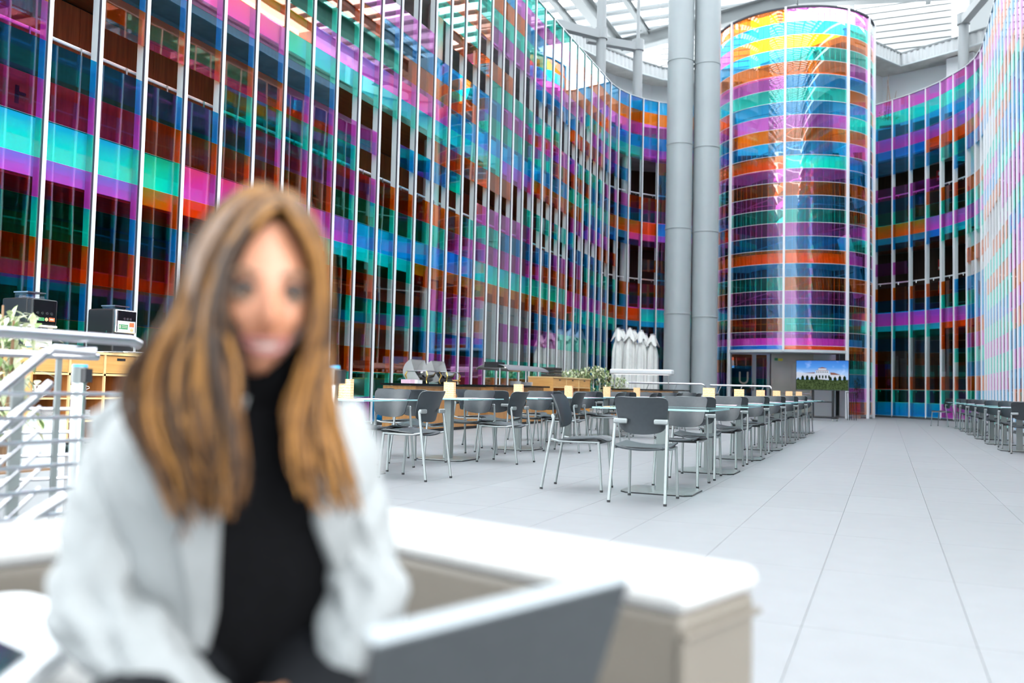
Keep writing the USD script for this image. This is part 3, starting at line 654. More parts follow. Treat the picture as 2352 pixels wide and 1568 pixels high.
B(-.35, -.03, .865, 2.2, .74, .905).build('worktop', 'blackgloss', c3)
gn = thing('heat_gantry', 'white lit gantry shelf on thin posts over the far counter', 'food warmer', (-7.6, 25.8, .906))
for x in (0, 1.65): MB().tube([(x, 0, 0), (x, 0, .44)], .02, 8).build('post', 'steel', gn)
MB().man(rbox(1.9, .34, .15, .04).translate((.83, 0, .51))).build('canopy', 'white', gn, 40); B(.0, -.12, .428, 1.66, .12, .435).build('lamp', 'lampwhite', gn)

def chafing(label, loc, rot):
    t = thing('chafing_dish', label, 'chafing dish', loc, rot, 'open chafing dishes on the counter')
    n = 20
    pan = MB(); prof = [(.0, .10), (.10, .105), (.16, .13), (.19, .20), (.205, .235), (.215, .235), (.215, .245), (.19, .245), (.17, .2), (0, .18)]
    tt = np.linspace(0, 2 * np.pi, 28, endpoint=False)
    sq = lambda c: np.sign(c) * np.abs(c) ** .6
    v = np.vstack([np.stack([r * sq(np.cos(tt)), 1.35 * r * sq(np.sin(tt)), np.full(28, z)], 1) for r, z in prof])
    pan.add(v, [(i * 28 + j, i * 28 + (j + 1) % 28, (i + 1) * 28 + (j + 1) % 28, (i + 1) * 28 + j) for i in range(len(prof) - 1) for j in range(28)]); pan.build('pan', 'chrome', t, 50)
    lid = MB(); ang = np.linspace(math.radians(-8), math.radians(188), n); L = []
    for r in (.245, .235):
        for y in (-.27, .27): L += [(r * math.cos(a) * .9, y, r * math.sin(a)) for a in ang]
    f = []
    for j in range(n - 1):
        f += [(j, j + 1, n + j + 1, n + j), (2 * n + j, 3 * n + j, 3 * n + j + 1, 2 * n + j + 1), (j, 2 * n + j, 2 * n + j + 1, j + 1), (n + j, n + j + 1, 3 * n + j + 1, 3 * n + j)]
    L = np.array(L); a = math.radians(118); Rt = np.array([[math.cos(a), 0, -math.sin(a)], [0, 1, 0], [math.sin(a), 0, math.cos(a)]])
    L = L @ Rt.T + (-.06, 0, .25); lid.add(L, f); lid.build('lid', 'satin', t, 50)
    cap = MB()
    for y in (-.268, .268):
        pts = np.array([(.0, y, .0)] + [(.24 * math.cos(x) * .9, y, .24 * math.sin(x)) for x in ang]) @ Rt.T + (-.06, 0, .25); cap.add(pts, [(0, j, j + 1) for j in range(1, n)]); cap.add(pts + (0, .004 * np.sign(y), 0), [(0, j + 1, j) for j in range(1, n)])
    cap.build('lid_end', 'satin', t)
    MB().tube([(-.23, -.07, .40), (-.27, -.06, .43), (-.27, .06, .43), (-.23, .07, .40)], .009, 8).build('handle', 'chrome', t, 40)
    MB().tube([(.2, -.28, .238), (.2, .28, .238), (-.2, .28, .238), (-.2, -.28, .238), (.2, -.28, .238)], .012, 8).build('rim_frame', 'steel', t, 40)
    for sx in (-1, 1):
        for sy in (-1, 1): MB().tube([(sx * .2, sy * .26, .24), (sx * .235, sy * .285, .16), (sx * .20, sy * .255, .06), (sx * .225, sy * .275, .005)], [.012, .016, .011, .014], 8).build('leg', 'brass', t, 40)
    B(-.07, -.09, .0, .07, .09, .05).build('burner', 'black', t)
    return t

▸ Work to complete
All the material shown above is to be copied exactly, with no pictures carried over.

▸ Output for this task
Keep writing the USD script for this image. This is part 3, starting at line 654. More parts follow. Treat the picture as 2352 pixels wide and 1568 pixels high.
B(-.35, -.03, .865, 2.2, .74, .905).build('worktop', 'blackgloss', c3)
gn = thing('heat_gantry', 'white lit gantry shelf on thin posts over the far counter', 'food warmer', (-7.6, 25.8, .906))
for x in (0, 1.65): MB().tube([(x, 0, 0), (x, 0, .44)], .02, 8).build('post', 'steel', gn)
MB().man(rbox(1.9, .34, .15, .04).translate((.83, 0, .51))).build('canopy', 'white', gn, 40); B(.0, -.12, .428, 1.66, .12, .435).build('lamp', 'lampwhite', gn)

def chafing(label, loc, rot):
    t = thing('chafing_dish', label, 'chafing dish', loc, rot, 'open chafing dishes on the counter')
    n = 20
    pan = MB(); prof = [(.0, .10), (.10, .105), (.16, .13), (.19, .20), (.205, .235), (.215, .235), (.215, .245), (.19, .245), (.17, .2), (0, .18)]
    tt = np.linspace(0, 2 * np.pi, 28, endpoint=False)
    sq = lambda c: np.sign(c) * np.abs(c) ** .6
    v = np.vstack([np.stack([r * sq(np.cos(tt)), 1.35 * r * sq(np.sin(tt)), np.full(28, z)], 1) for r, z in prof])
    pan.add(v, [(i * 28 + j, i * 28 + (j + 1) % 28, (i + 1) * 28 + (j + 1) % 28, (i + 1) * 28 + j) for i in range(len(prof) - 1) for j in range(28)]); pan.build('pan', 'chrome', t, 50)
    lid = MB(); ang = np.linspace(math.radians(-8), math.radians(188), n); L = []
    for r in (.245, .235):
        for y in (-.27, .27): L += [(r * math.cos(a) * .9, y, r * math.sin(a)) for a in ang]
    f = []
    for j in range(n - 1):
        f += [(j, j + 1, n + j + 1, n + j), (2 * n + j, 3 * n + j, 3 * n + j + 1, 2 * n + j + 1), (j, 2 * n + j, 2 * n + j + 1, j + 1), (n + j, n + j + 1, 3 * n + j + 1, 3 * n + j)]
    L = np.array(L); a = math.radians(118); Rt = np.array([[math.cos(a), 0, -math.sin(a)], [0, 1, 0], [math.sin(a), 0, math.cos(a)]])
    L = L @ Rt.T + (-.06, 0, .25); lid.add(L, f); lid.build('lid', 'satin', t, 50)
    cap = MB()
    for y in (-.268, .268):
        pts = np.array([(.0, y, .0)] + [(.24 * math.cos(x) * .9, y, .24 * math.sin(x)) for x in ang]) @ Rt.T + (-.06, 0, .25); cap.add(pts, [(0, j, j + 1) for j in range(1, n)]); cap.add(pts + (0, .004 * np.sign(y), 0), [(0, j + 1, j) for j in range(1, n)])
    cap.build('lid_end', 'satin', t)
    MB().tube([(-.23, -.07, .40), (-.27, -.06, .43), (-.27, .06, .43), (-.23, .07, .40)], .009, 8).build('handle', 'chrome', t, 40)
    MB().tube([(.2, -.28, .238), (.2, .28, .238), (-.2, .28, .238), (-.2, -.28, .238), (.2, -.28, .238)], .012, 8).build('rim_frame', 'steel', t, 40)
    for sx in (-1, 1):
        for sy in (-1, 1): MB().tube([(sx * .2, sy * .26, .24), (sx * .235, sy * .285, .16), (sx * .20, sy * .255, .06), (sx * .225, sy * .275, .005)], [.012, .016, .011, .014], 8).build('leg', 'brass', t, 40)
    B(-.07, -.09, .0, .07, .09, .05).build('burner', 'black', t)
    return t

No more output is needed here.